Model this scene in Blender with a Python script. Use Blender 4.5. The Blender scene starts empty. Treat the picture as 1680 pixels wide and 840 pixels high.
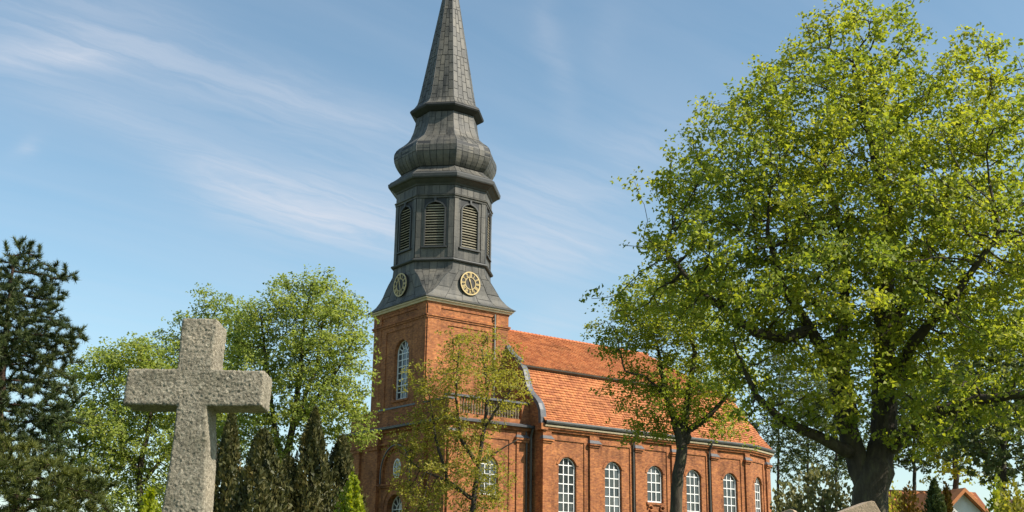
import bpy, bmesh, math, random
import numpy as np
from mathutils import Vector, Matrix
S = bpy.context.scene
C = S.collection
R = math.radians
random.seed(7)

# ------------------------------------------------------------------ camera
CAM = np.array([-40.6027, -62.6081, 1.7])
YAW, PITCH, ROLL, FPX = 0.9225, 0.2732, 0.0140, 1929.3
_fw = np.array([math.cos(YAW)*math.cos(PITCH), math.sin(YAW)*math.cos(PITCH), math.sin(PITCH)])
_r = np.array([math.sin(YAW), -math.cos(YAW), 0.0]); _u = np.cross(_r, _fw)
_r2 = math.cos(ROLL)*_r + math.sin(ROLL)*_u; _u2 = -math.sin(ROLL)*_r + math.cos(ROLL)*_u
cam_d = bpy.data.cameras.new('camera'); cam = bpy.data.objects.new('camera', cam_d); C.objects.link(cam)
cam_d.sensor_width = 36.0; cam_d.lens = FPX/1680*36.0; cam_d.clip_end = 3000; cam_d.clip_start = 0.1
M = Matrix.Identity(4)
for i in range(3):
    M[i][0] = _r2[i]; M[i][1] = _u2[i]; M[i][2] = -_fw[i]; M[i][3] = CAM[i]
cam.matrix_world = M
S.camera = cam

def at(u, v, D):
    """world point seen at photo pixel (u, v) at horizontal distance D"""
    d = _fw*FPX + _r2*(u-840) - _u2*(v-420)
    return CAM + d*(D/math.hypot(d[0], d[1]))

# ------------------------------------------------------------------ sky and sun
SUN_AZ = YAW - R(110); SUN_EL = R(43)
W_ = bpy.data.worlds.new('World'); S.world = W_; W_.use_nodes = True
nt = W_.node_tree; nt.nodes.clear()
def N(t, **kw):
    n = nt.nodes.new(t)
    for k, v in kw.items():
        if k in n.inputs.keys(): n.inputs[k].default_value = v
        else: setattr(n, k, v)
    return n
out = N('ShaderNodeOutputWorld'); bg = N('ShaderNodeBackground'); bg.inputs[1].default_value = 0.112
sky = N('ShaderNodeTexSky', sky_type='NISHITA', sun_disc=False)
sky.sun_elevation = SUN_EL; sky.sun_rotation = math.pi/2 - SUN_AZ
sky.air_density = 1.0; sky.dust_density = 0.6; sky.ozone_density = 1.0; sky.altitude = 0
L = nt.links.new
tc = N('ShaderNodeTexCoord'); sep = N('ShaderNodeSeparateXYZ'); L(tc.outputs['Generated'], sep.inputs[0])
def math_(op, a, b=None, c=None, clamp=False):
    n = N('ShaderNodeMath', operation=op); n.use_clamp = clamp
    for i, v in enumerate((a, b, c)):
        if v is None: continue
        if isinstance(v, (int, float)): n.inputs[i].default_value = v
        else: L(v, n.inputs[i])
    return n.outputs[0]
# cirrus sheet: directions mapped on a flat layer high above the place
zz = math_('ADD', math_('MAXIMUM', sep.outputs[2], 0.0), 0.16)
px_ = math_('DIVIDE', sep.outputs[0], zz); py_ = math_('DIVIDE', sep.outputs[1], zz)
cmb = N('ShaderNodeCombineXYZ'); L(px_, cmb.inputs[0]); L(py_, cmb.inputs[1])
# thin veil everywhere, stretched along the wind
mp = N('ShaderNodeMapping'); mp.inputs['Rotation'].default_value = (0, 0, R(4)); mp.inputs['Scale'].default_value = (0.9, 4.2, 1)
mp.inputs['Location'].default_value = (1.3, 0.4, 0); L(cmb.outputs[0], mp.inputs[0])
n1 = N('ShaderNodeTexNoise'); n1.inputs['Scale'].default_value = 1.5; n1.inputs['Detail'].default_value = 8; n1.inputs['Roughness'].default_value = 0.55; n1.inputs['Distortion'].default_value = 0.6
L(mp.outputs[0], n1.inputs['Vector'])
veil = math_('MULTIPLY', math_('SUBTRACT', n1.outputs[0], 0.40), 1.1, clamp=True)
# the wisps of cirrus themselves, each a soft streak in the layer, frayed by noise
n2 = N('ShaderNodeTexNoise'); n2.inputs['Scale'].default_value = 7.0; n2.inputs['Detail'].default_value = 6; n2.inputs['Roughness'].default_value = 0.6
L(cmb.outputs[0], n2.inputs['Vector'])
wv = N('ShaderNodeVectorMath', operation='MULTIPLY_ADD'); L(n2.outputs['Color'], wv.inputs[0]); wv.inputs[1].default_value = (0.06, 0.06, 0); L(cmb.outputs[0], wv.inputs[2])
def lay(u, v):
    d = _fw*FPX + _r2*(u-840) - _u2*(v-420); d = d/np.linalg.norm(d); return d[:2]/(max(d[2], 0)+0.16)
tot = None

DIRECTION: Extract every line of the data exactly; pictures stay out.

SOLUTION TO THIS TASK:
Model this scene in Blender with a Python script. Use Blender 4.5. The Blender scene starts empty. Treat the picture as 1680 pixels wide and 840 pixels high.
import bpy, bmesh, math, random
import numpy as np
from mathutils import Vector, Matrix
S = bpy.context.scene
C = S.collection
R = math.radians
random.seed(7)

# ------------------------------------------------------------------ camera
CAM = np.array([-40.6027, -62.6081, 1.7])
YAW, PITCH, ROLL, FPX = 0.9225, 0.2732, 0.0140, 1929.3
_fw = np.array([math.cos(YAW)*math.cos(PITCH), math.sin(YAW)*math.cos(PITCH), math.sin(PITCH)])
_r = np.array([math.sin(YAW), -math.cos(YAW), 0.0]); _u = np.cross(_r, _fw)
_r2 = math.cos(ROLL)*_r + math.sin(ROLL)*_u; _u2 = -math.sin(ROLL)*_r + math.cos(ROLL)*_u
cam_d = bpy.data.cameras.new('camera'); cam = bpy.data.objects.new('camera', cam_d); C.objects.link(cam)
cam_d.sensor_width = 36.0; cam_d.lens = FPX/1680*36.0; cam_d.clip_end = 3000; cam_d.clip_start = 0.1
M = Matrix.Identity(4)
for i in range(3):
    M[i][0] = _r2[i]; M[i][1] = _u2[i]; M[i][2] = -_fw[i]; M[i][3] = CAM[i]
cam.matrix_world = M
S.camera = cam

def at(u, v, D):
    """world point seen at photo pixel (u, v) at horizontal distance D"""
    d = _fw*FPX + _r2*(u-840) - _u2*(v-420)
    return CAM + d*(D/math.hypot(d[0], d[1]))

# ------------------------------------------------------------------ sky and sun
SUN_AZ = YAW - R(110); SUN_EL = R(43)
W_ = bpy.data.worlds.new('World'); S.world = W_; W_.use_nodes = True
nt = W_.node_tree; nt.nodes.clear()
def N(t, **kw):
    n = nt.nodes.new(t)
    for k, v in kw.items():
        if k in n.inputs.keys(): n.inputs[k].default_value = v
        else: setattr(n, k, v)
    return n
out = N('ShaderNodeOutputWorld'); bg = N('ShaderNodeBackground'); bg.inputs[1].default_value = 0.112
sky = N('ShaderNodeTexSky', sky_type='NISHITA', sun_disc=False)
sky.sun_elevation = SUN_EL; sky.sun_rotation = math.pi/2 - SUN_AZ
sky.air_density = 1.0; sky.dust_density = 0.6; sky.ozone_density = 1.0; sky.altitude = 0
L = nt.links.new
tc = N('ShaderNodeTexCoord'); sep = N('ShaderNodeSeparateXYZ'); L(tc.outputs['Generated'], sep.inputs[0])
def math_(op, a, b=None, c=None, clamp=False):
    n = N('ShaderNodeMath', operation=op); n.use_clamp = clamp
    for i, v in enumerate((a, b, c)):
        if v is None: continue
        if isinstance(v, (int, float)): n.inputs[i].default_value = v
        else: L(v, n.inputs[i])
    return n.outputs[0]
# cirrus sheet: directions mapped on a flat layer high above the place
zz = math_('ADD', math_('MAXIMUM', sep.outputs[2], 0.0), 0.16)
px_ = math_('DIVIDE', sep.outputs[0], zz); py_ = math_('DIVIDE', sep.outputs[1], zz)
cmb = N('ShaderNodeCombineXYZ'); L(px_, cmb.inputs[0]); L(py_, cmb.inputs[1])
# thin veil everywhere, stretched along the wind
mp = N('ShaderNodeMapping'); mp.inputs['Rotation'].default_value = (0, 0, R(4)); mp.inputs['Scale'].default_value = (0.9, 4.2, 1)
mp.inputs['Location'].default_value = (1.3, 0.4, 0); L(cmb.outputs[0], mp.inputs[0])
n1 = N('ShaderNodeTexNoise'); n1.inputs['Scale'].default_value = 1.5; n1.inputs['Detail'].default_value = 8; n1.inputs['Roughness'].default_value = 0.55; n1.inputs['Distortion'].default_value = 0.6
L(mp.outputs[0], n1.inputs['Vector'])
veil = math_('MULTIPLY', math_('SUBTRACT', n1.outputs[0], 0.40), 1.1, clamp=True)
# the wisps of cirrus themselves, each a soft streak in the layer, frayed by noise
n2 = N('ShaderNodeTexNoise'); n2.inputs['Scale'].default_value = 7.0; n2.inputs['Detail'].default_value = 6; n2.inputs['Roughness'].default_value = 0.6
L(cmb.outputs[0], n2.inputs['Vector'])
wv = N('ShaderNodeVectorMath', operation='MULTIPLY_ADD'); L(n2.outputs['Color'], wv.inputs[0]); wv.inputs[1].default_value = (0.06, 0.06, 0); L(cmb.outputs[0], wv.inputs[2])
def lay(u, v):
    d = _fw*FPX + _r2*(u-840) - _u2*(v-420); d = d/np.linalg.norm(d); return d[:2]/(max(d[2], 0)+0.16)
tot = None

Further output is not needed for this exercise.